Brand, voice suffer in attempt to align with consumer behaviour on various platforms
Mobile Strategies | 15 May 2016
In early May, ChartBeat’s Tony Haile offered a provoking piece called “The Facebook Papers, Part 1: The great unbundling” at recode on how Facebook impacts user behaviour and the media’s control of content and monetisation of their content.
One point in particular struck me:
“When habit is lost to the platforms, what remains is brand … Each piece of content must wear its authorship like a fingerprint, distinctive not by its location or layout but by its voice and vision.”
It’s not an entirely new point, but it restates an important point about brand and voice.

Putting this in the shallowest of contexts: Many non-opinion news pieces speak with a similar, journalese voice. In experiential terms, any standard news item could have originated from any outlet based on the voice.
As publishers continue to retrench against falling revenue, cost changes often result in less content with localised advantage and more commoditised news. Not only are publishers competing against others offering the same content, but the voice of that content is effectively the same.

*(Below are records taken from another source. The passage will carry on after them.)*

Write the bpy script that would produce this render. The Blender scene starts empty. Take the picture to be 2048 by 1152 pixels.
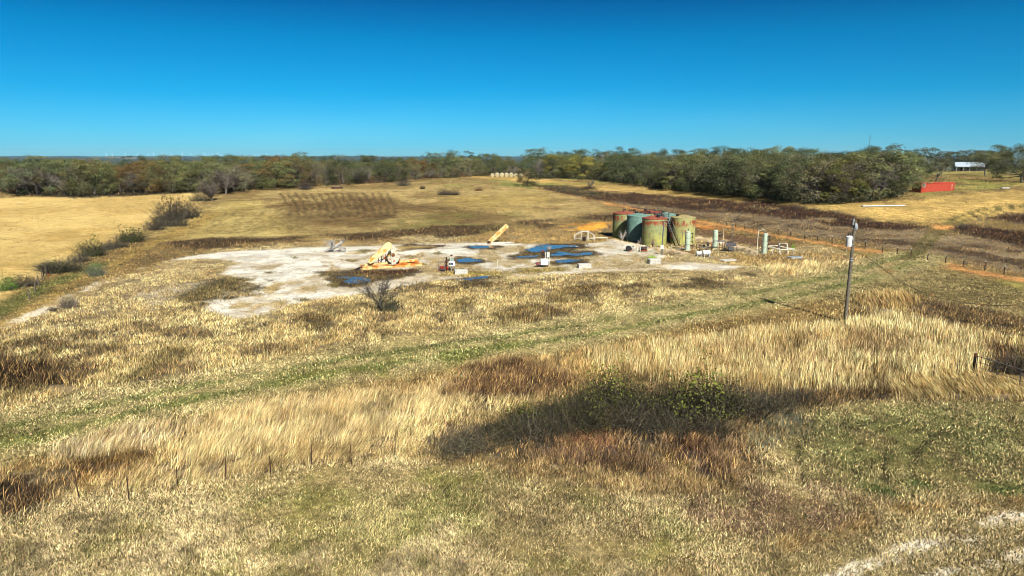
import bpy, math, random
import numpy as np
from mathutils import Vector, Matrix
R = math.radians
S = bpy.context.scene
COL = S.collection
random.seed(7)
# ------------------------------------------------------------------ camera
F = 2048 * 24 / 36.0
PITCH = math.atan((576 - 313) / F)
EYE = 15.0
cam = bpy.data.cameras.new('camera'); cam.lens = 24; cam.sensor_width = 36
cam.clip_start = 0.5; cam.clip_end = 60000
co = bpy.data.objects.new('camera', cam); COL.objects.link(co)
co.location = (0, 0, EYE); co.rotation_euler = (R(90) - PITCH, 0, 0)
S.camera = co
S.render.resolution_x = 2048; S.render.resolution_y = 1152
S.view_settings.view_transform = 'Standard'; S.view_settings.look = 'None'
S.view_settings.gamma = 1; S.view_settings.exposure = 1.53
S.cycles.pixel_filter_type = 'BLACKMAN_HARRIS'; S.cycles.filter_width = 0.95
S.cycles.max_bounces = 5; S.cycles.diffuse_bounces = 2; S.cycles.transparent_max_bounces = 4
S.cycles.volume_bounces = 0

def sm(t):
    t = np.clip(t, 0, 1); return t * t * (3 - 2 * t)
def lin(c):
    c = np.asarray(c, float) / 255.0
    return np.where(c <= .04045, c / 12.92, ((c + .055) / 1.055) ** 2.4)
# ------------------------------------------------------------------ noise
def _hash(i, j, s):
    h = (i.astype(np.int64) * 374761393 + j.astype(np.int64) * 668265263 + s * 974634777) & 0xffffffff
    h = ((h ^ (h >> 13)) * 1274126177) & 0xffffffff
    h = (h ^ (h >> 16)) & 0xffffffff
    return h.astype(np.float32) / 4294967295.0
def vnoise(x, y, s=0):
    i = np.floor(x); j = np.floor(y); u = (x - i).astype(np.float32); v = (y - j).astype(np.float32)
    u = u * u * (3 - 2 * u); v = v * v * (3 - 2 * v)
    a = _hash(i, j, s); b = _hash(i + 1, j, s); c = _hash(i, j + 1, s); d = _hash(i + 1, j + 1, s)
    return (a * (1 - u) + b * u) * (1 - v) + (c * (1 - u) + d * u) * v
def fbm(x, y, scale, octv=4, seed=0):
    t = 0; a = 1; n = 0; f = 1.0 / scale
    for k in range(octv):
        t = t + a * vnoise(x * f + 17.3 * k, y * f - 9.1 * k, seed + 31 * k); n += a; a *= .55; f *= 2.03
    return t / n
# ------------------------------------------------------------------ terrain
def terrain(x, y):
    x = np.asarray(x, float); y = np.asarray(y, float)
    z = 7 * sm((y - 125) / 180)
    z = z + 4.6 * sm((x - 30) / 80) * sm((y - 110) / 70) * (1 - sm((y - 180) / 170))
    z = z - 1.6 * sm((y - 330) / 300) - 48 * sm((y - 450) / 2600)
    r = np.hypot(x, y)
    az = np.arctan2(x, np.maximum(y, 1e-3))
    ridge = 58 + 9 * (vnoise(az * 22, az * 0, 5) - .5) + 7 * (vnoise(az * 75, az * 0, 6) - .5) - 16 * sm((az + .12) / .25) * (1 - sm((az - .25) / .3))
    z = z + ridge * sm((r - 9000) / 6500)
    z = z + 26 * (fbm(x, y, 1500, 3, 8) - .5) * sm((r - 1500) / 2500)
    return z
def ray(u, v):
    cx = (u - 1024) / F; cy = (576 - v) / F
    c, s = math.cos(PITCH), math.sin(PITCH)
    return np.array([cx, c + s * cy, -s + c * cy])
def P(u, v, off=0.0):
    """the point of the ground that the photograph shows at (u, v)"""
    d = ray(u, v); d = d / np.linalg.norm(d[:2]) ; t = 8.0; step = .5
    while t < 9000:
        p = np.array([0, 0, EYE]) + d * t
        if p[2] <= float(terrain(p[0], p[1])) + off: break
        t += step; step = max(.5, t * .006)
    lo, hi = t - step * 1.2, t
    for _ in range(24):
        m = (lo + hi) / 2; p = np.array([0, 0, EYE]) + d * m
        if p[2] <= float(terrain(p[0], p[1])) + off: hi = m
        else: lo = m
    p = np.array([0, 0, EYE]) + d * hi
    return Vector((p[0], p[1], float(terrain(p[0], p[1]))))
def at_depth(u, v, y):
    d = ray(u, v); t = y / d[1]
    return Vector((d[0] * t, y, EYE + d[2] * t))
def G(x, y): return float(terrain(x, y))
def mpp(p): return (p.y * math.cos(PITCH) + (EYE - p.z) * math.sin(PITCH)) / F   # metres per photo pixel at p
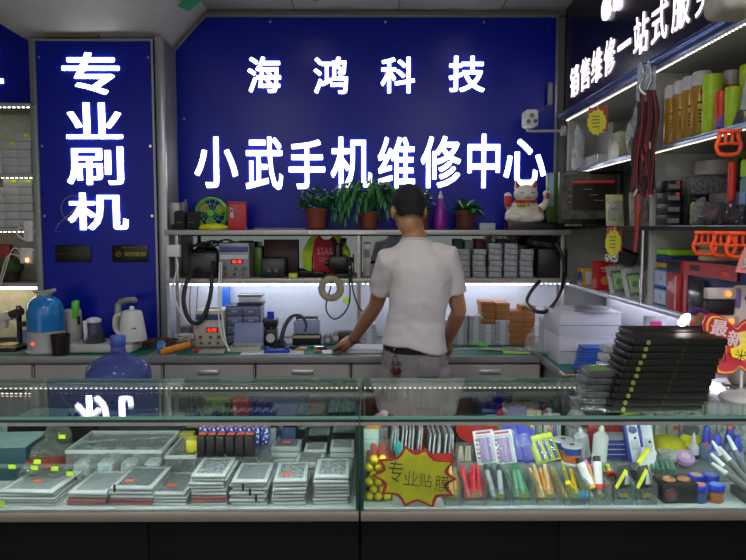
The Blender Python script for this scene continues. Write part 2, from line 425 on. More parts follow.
# beige rounded housing at the top right
hs = root('wall_speaker', 'beige rounded box housing jutting from the black fascia at top right corner', 'housing', (PX(737, 2.0, 2.2), 2.0, 2.135))
MB().box((.0, 0, .1), (.13, .15, .2), bev=.03, seg=4).build('housing', mat('#a9a294', .45), hs)
MB().box((.1, .02, .12), (.1, .05, .06), bev=.006).build('bracket', DGREY, hs)
MB().box((0, -.073, .1), (.09, .012, .14), bev=.01).build('front_grille', mat('#8f897c', .6), hs)
# =====================================================================  WALL SHELVES AND WORKBENCH
XL, XE = -1.185, 1.175
sh = root('wall_shelf', 'two-tier metal wall shelf with mirror back and lit underside over the worktop', 'shelf', (0, 0, 0))
SHM = mat('#b3b1ab', .35, .35, .05)
UY = 4.09
for z in (ZU, ZL):
    MB().box(((XL + XE) / 2, UY, z), (XE - XL, .29, .03), bev=.004).build('shelf_board', SHM, sh)
MB().box(((XL + XE) / 2, 4.24, 1.36), (XE - XL, .012, .24)).build('mirror_panel', mat('#76807f', .05, 1., .02), sh)
MB().box(((XL + XE) / 2, 4.24, 1.028), (XE - XL, .012, .356)).build('back_panel', mat('#cdd3dc', .4, var=.03), sh)
for px in (359, 562, 178):
    MB().box((PX(px, UY - .12), UY - .12, 1.17), (.022, .022, .646), bev=.003).build('upright', mat('#a9a29c', .35, .4), sh)
MB().box((-1.17, UY, 1.17), (.018, .27, .64)).build('end_panel', mat('#b9bcc2', .4, .1), sh)
m = MB()
for k in range(92): m.box((XL + .03 + k * .0255, 3.965, ZL - .018), (.010, .008, .004))
m.build('led_strip', glow('#eef0ff', 6), sh)
for x0, x1 in ((187, 338), (374, 531)):
    a, b = PX(x0, 4.1), PX(x1, 4.1)
    MB().cyl((a, 4.1, ZL - .028), (b, 4.1, ZL - .028), .011).build('tube_lamp', glow('#e8eeff', 12), sh)
sb = MB(); sb.box((PX(343, 3.94), 3.935, ZU + .002), (PW(67, 4), .006, .022)).build('label_rail', WHITE, sh)

wt = root('worktop', 'long grey-edged worktop running under the wall shelf and round the right corner', 'worktop', (0, 0, 0))
WTM = mat('#8f9292', .4, .2, .06)
MB().box((-.15, 3.93, ZB - .02), (2.14, .64, .04), bev=.005).build('top_slab', WTM, wt)
MB().box((-2.27, 3.795, ZB - .02), (2.1, .37, .04), bev=.005).build('top_slab', WTM, wt)
MB().box((1.245, 3.4, ZB - .02), (.65, 1.7, .04), bev=.005).build('top_slab', WTM, wt)
CABM = mat('#b0aaa4', .45, var=.04, scale=5)
edges = [-3.2, PX(34, 3.63, .75), PX(163, 3.63, .75), PX(255, 3.63, .75), PX(351, 3.63, .75), PX(438, 3.63, .75), PX(542, 3.63, .75)]
names = ['beige cabinet unit far left below the microscope, cut by the picture edge', 'beige cabinet unit below the humidifier and kettle base', 'beige drawer unit under the orange multimeter',
         'beige drawer unit left of the man, under the white papers', 'beige drawer unit directly behind the man', 'beige drawer unit right of the man, under the slim boxes']
for k in range(6):
    x0, x1 = edges[k] + .004, edges[k + 1] - .004; cx = (x0 + x1) / 2
    r_ = root('base_cabinet', names[k], 'cabinet', (cx, 3.64, 0))
    MB().box((0, .15, .43), (x1 - x0, .28, .75)).box((0, .16, .0285), (x1 - x0 - .02, .24, .055)).build('carcass', CABM, r_)
    d = MB().box((0, -.0, .70), (x1 - x0 - .012, .018, .19), bev=.004).build('drawer', CABM, r_)
    if k > 1: MB().box((.0, -.018, .757), (.115, .02, .022), bev=.006).build('handle', mat('#e4e4e2', .25, .5), d)
    d = MB().box((0, -.0, .33), (x1 - x0 - .012, .018, .5), bev=.004).build('door', CABM, r_)
    MB().box((.0, -.018, .53), (.115, .02, .022), bev=.006).build('handle', mat('#e4e4e2', .25, .5), d)
r_ = root('base_cabinet', 'white cabinet unit under the right corner of the worktop', 'cabinet', (1.26, 3.3, 0))
MB().box((0, 0, .43), (.56, 1.4, .75)).box((0, 0, .0285), (.5, 1.3, .055)).build('carcass', mat('#c4bdb9', .45, var=.04), r_)
MB().box((-.285, -.35, .43), (.014, .66, .7), bev=.003).build('door', mat('#c4bdb9', .45, var=.04), r_)
MB().box((-.285, .34, .43), (.014, .66, .7), bev=.003).build('door', mat('#c4bdb9', .45, var=.04), r_)
MATG = mat('#0e6a58', .5, var=.08)
for nm, x0, x1, y0, y1, lab in [('m', PX(178, 3.7), PX(342, 3.7), 3.625, 4.0, 'green cutting mat on worktop left of the man'), ('m', PX(398, 3.7), .905, 3.625, 4.0, 'green cutting mat on worktop right of the man'),
                             ('m', .93, 1.42, 2.6, 4.0, 'green cutting mat on the right wing of the worktop'), ('m', -2.6, PX(150, 3.7), 3.625, 3.84, 'dark green mat under the humidifier on the left worktop')]:
    tag(MB().box((0, 0, .0015), (x1 - x0, y1 - y0, .003), bev=.001).build('cutting_mat', MATG, None, ((x0 + x1) / 2, (y0 + y1) / 2, ZB)), lab, 'mat')
ZM = ZB + .003

# ---- generic makers
def carton(name, lab, cat, loc, d, col, rz=0., panel=None, group=None, lines=None, rough=.5):
    w_, dp, h = d
    o = root(name, lab, cat, loc, rz, group)
    MB().box((0, dp / 2, h / 2), (w_, dp, h), bev=min(.003, h * .15)).build('box_body', mat(col, rough), o)
    if panel:
        MB().box((0, -.0006, h / 2), (w_ * .84, .0014, h * .74)).build('printed_panel', mat(panel, rough) if isinstance(panel, str) else panel, o)
    if lines:
        m = MB()
        for k in range(3): m.box((-w_ * .12, -.0016, h * (.34 + .15 * k)), (w_ * (.5 - .1 * k), .001, h * .05))
        m.build('printed_lines', mat(lines), o)
    return o
def stack(proto, n, x, y, z, hgt, lab, group=None, jit=.004, rz=0.):
    """individual copies one on top of another; the prototype itself becomes the first"""
    out = []
    for k in range(n):
        out.append(dup(proto, (x + R.uniform(-jit, jit), y + R.uniform(-jit, jit), z + k * hgt), rz + R.uniform(-.04, .04), lab, group))
    return out
def kill(o):
    for c in list(o.children): kill(c)
    D.objects.remove(o)
def bottle(name, lab, cat, loc, prof, body, capprof, cap, label=None, group=None, n=20):
    o = root(name, lab, cat, loc, 0, group)
    MB().lathe(prof, n=n).build('bottle_body', body, o)
    if capprof: MB().lathe(capprof, n=n).build('cap', cap, o)
    if label:
        z0, z1, r0, m = label
        MB().lathe([(r0, z0), (r0 + .0012, z0 + .001), (r0 + .0012, z1 - .001), (r0, z1)], n=n).build('wrap_label', m, o)
    return o
def cable(name, lab, pts, r, m, cat='cable', group=None):
    P = [Vector(p) for p in pts]; out = []
    for i in range(len(P) - 1):
        p0, p1, p2, p3 = P[max(i - 1, 0)], P[i], P[i + 1], P[min(i + 2, len(P) - 1)]
        for k in range(6):
            t = k / 6
            out.append(.5 * ((2 * p1) + (p2 - p0) * t + (2 * p0 - 5 * p1 + 4 * p2 - p3) * t * t + (3 * p1 - p0 - 3 * p2 + p3) * t ** 3))
    out.append(P[-1])
    o = MB().tube(out, r).build(name, m)
    return tag(o, lab, cat, group)
def pix(px, py, Y): z = PZ(py, Y); return (PX(px, Y, z), Y, z)
def catmull(P):
    P = [Vector(p) for p in P]; out = []
    for i in range(len(P) - 1):
        p0, p1, p2, p3 = P[max(i - 1, 0)], P[i], P[i + 1], P[min(i + 2, len(P) - 1)]
        for k in range(6):
            t = k / 6
            out.append(.5 * ((2 * p1) + (p2 - p0) * t + (2 * p0 - 5 * p1 + 4 * p2 - p3) * t * t + (3 * p1 - p0 - 3 * p2 + p3) * t ** 3))
    return out + [P[-1]]

# =====================================================================  UPPER SHELF
Z1 = ZU + .015
def sx(px, Y, z=1.5): return PX(px, Y, z)
# router
r_ = root('wall_router', 'white flat network box on the pillar side above the shelf end', 'router', (sx(172, 4.02), 4.12, 1.615))
MB().box((0, 0, 0), (.07, .1, .13), bev=.008).build('housing', mat('#c3c3c0', .4), r_)
MB().box((.05, 0, .0), (.025, .08, .14), bev=.006).build('side_unit', mat('#6e6e6e', .4), r_)
MB().tube([(-.02, -.03, -.065), (-.03, -.04, -.1), (-.02, -.05, -.14), (0, -.04, -.19)], .005).build('lead', WHITE, r_)
# socket block under shelf board end
r_ = root('power_socket_block', 'white plug block with lead under the left end of the upper shelf', 'socket', (sx(176, 3.93, 1.4), 3.9, 1.40))
MB().box((0, 0, 0), (.075, .05, .07), bev=.006).build('housing', WHITE, r_)
MB().tube(catmull([(.01, 0, -.03), (.02, -.01, -.1), (-.01, -.01, -.22), (.02, 0, -.34), (.07, 0, -.42)]), .006).build('lead', WHITE, r_)
# speakers
for i, px in enumerate((181, 193)):
    r_ = root('desktop_speaker', ['left black desktop speaker of the pair on the upper shelf', 'right black desktop speaker of the pair, beside the green fan'][i], 'speaker', (sx(px, 4.03), 4.05, Z1), 0, 'black speakers on the upper shelf')
    MB().box((0, 0, .056), (.068, .08, .112), bev=.014, seg=3).build('housing', mat('#1b1c1f', .35), r_)
    MB().box((0, -.041, .056), (.054, .004, .096), bev=.012).build('grille', dots('#202124', '#0a0a0b', 300, .8), r_)
    m = MB()
    for q in range(3): m.box((-.012 + .012 * q, -.0435, .044), (.008, .001, .003))
    m.build('badge', mat('#9a9a9a'), r_)
# green fan
r_ = root('desk_fan', 'round translucent green desk fan behind the yellow bag', 'fan', (sx(211, 4.1), 4.14, Z1))
cz = .1; GR = clear('#b8e86a', .45, 0, .1, '#8fd63a')
fr_ = MB().torus((0, -.03, cz), .09, .006, 32, 8, (rad(90), 0, 0)).torus((0, .03, cz), .09, .005, 32, 8, (rad(90), 0, 0)).build('guard_rim', mat('#6cc22a', .3), r_)
m = MB()
for k in range(14):
    a_ = 2 * math.pi * k / 14
    m.tube([(.02 * math.cos(a_), -.034, cz + .02 * math.sin(a_)), (.088 * math.cos(a_ + .3), -.032, cz + .088 * math.sin(a_ + .3))], .0016, 6)
m.torus((0, -.033, cz), .055, .0015, 28, 6, (rad(90), 0, 0)).build('guard_wires', mat('#7fcf3c', .3), r_)
MB().cyl((0, -.04, cz), (0, -.01, cz), .019, n=20).build('hub', mat('#46b437', .35), r_)
for k in range(3):
    m = MB(); a0 = .5 + k * 2.094
    m.prism([(.015 * math.cos(a0 - .3), .015 * math.sin(a0 - .3))] + [(q * math.cos(a0 + w_), q * math.sin(a0 + w_)) for q, w_ in ((.05, -.65), (.075, -.45), (.08, 0), (.072, .4), (.045, .45))] + [(.015 * math.cos(a0 + .3), .015 * math.sin(a0 + .3))], .003, XZ(0, -.005, cz, tilt=.12))
    m.build('blade', clear('#c9e58a', .55, 0, .15, ['#b5c93c', '#d6b548', '#7fbf63'][k]), r_)
MB().lathe([(.06, 0), (.06, .006), (.02, .014), (.014, .03)]).build('stand', mat('#5fb52c', .4), r_)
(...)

Thus the content is commoditised and it’s barely differentiated in way meaningful to the consumer, unless driven through strong geographic or topical connection to the publisher.
Mobile and post-mobile platforms further exacerbate the issue. While Facebook currently has the most weight, it’s really a broader issue. There continues to be a steady stream of new distribution opportunities that, by their very modes, disconnect brands from content even more. The Internet of Things and bots are examples.
In the current environment, it’s no longer about making another cool digital device or app and getting folks to reorder their lives around it. The demand now is for devices and services that seamlessly fit into or enhance consumers’ habits by erasing some speed bump, further streamlining their personal supply chain or pre-emptively solving something for them.
The Amazon Dash Button is an awesome example of demand-side input that reduces the personal supply chain down to one step for shopping. The button doesn’t even have Amazon’s branding on it — only the brand of the item being purchased.
The Amazon brand comes through, though, in the invisible convenience of purchase leading to a delivery. It’s a surprisingly simple idea involving a lot of technological thought working in alignment.
The Amazon Echo is a more developed virtual service on that continuum.
Maintaining a brand across new mediums is hard. New services and platforms are often contexts-in-progress, meaning publishers must experiment to learn and take lessons by observing the approach of outside-the-industry players.
The medium is the message. Understanding its context is key to aligning processes toward a great product/service that solves the consumer need and communicates brand and voice.